Sim, o assunto é bem mais sério do que só elocubrações mentais de nerds naturebas. Pois além de todo o veneno que colocam nos vinhedos, conceitualmsnte, continuar comprando uvas de viticultura convencional é justamente incentivar um sistema industrial e de agronegócio que todo o movimento de vinificação natural, cultivo orgânico e biodinâmica …. vai contra. 

Dito isso, voltemos à pergunta: um vinho feito por quem cultiva as próprias uvas é diferente de um vinho feito por quem compra as uvas? Sim, óbvio que é. E não estamos dizendo que é melhor ou pior, mas sim, é diferente. 

Claro que se imaginarmos o universo holístico ( gente, holístico não é místico, por favor consultem um dicionário ) de um vinho biodinâmico, por exemplo,, a influência e a intenção da pessoa que cultiva a terra o ano inteiro, e depois ainda faz o vinho, é completamente diferente da influência e intenção do vizinho que compra as uvas e vinifica. E novamente, não estamos falando aqui de técnica ou talento ou conhecimento para vinificar. 

Isso não é só assunto aqui no Braza. Claro que aqui nossa discussão parte de um nível bem mais mirim. Mas diferenciar um vinho feito pelos próprios agricultores e um vinho feito por pessoas que não são agricultores, é tema de conversa em qualquer roda ligada ao vinho natural. E sim, melhor ou pior ou diferente, cabe à reflexão, principalmente numa época que se discute tanto a valorização do pequeno produtor e a manutenção de uma estrutura rural/agrária saudável. Comprar uvas do produtor é também uma maneira de incentivar, de garantir a renda. Eu mesma às vezes compro uvas orgânicas de pequenos produtores orgânicos par alguns amigos vinificarem. Ou compro safra antecipada pra dar um fôlego de grana pra galera. Tem espaço pra todo mundo nesse mundo. 

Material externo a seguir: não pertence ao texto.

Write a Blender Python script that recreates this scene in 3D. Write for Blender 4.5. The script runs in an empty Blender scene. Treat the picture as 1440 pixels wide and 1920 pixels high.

Mas obviamente que o cara que tá lá no campo todo dia, faz uma viticultura que cuida dos solos e da saúde do planeta, cuida das uvas, tem pesadelo com granizo e com chuva, espera nascer, arrebenta com as costas e com as mãos, está lá faça chuva ou faça sol, colhe…. e ainda vinifica seu vinho da maneira mais natural possível – ahn, esse cara merece uma estátua. Ah, como merece. E se não uma estátua, pelo menos todo o nosso respeito e reconhecimento pelo trabalho hercúleo de um ano ou mais para que a gente verta o líquido na taça, no conforto de nossas casas ou restaurantes.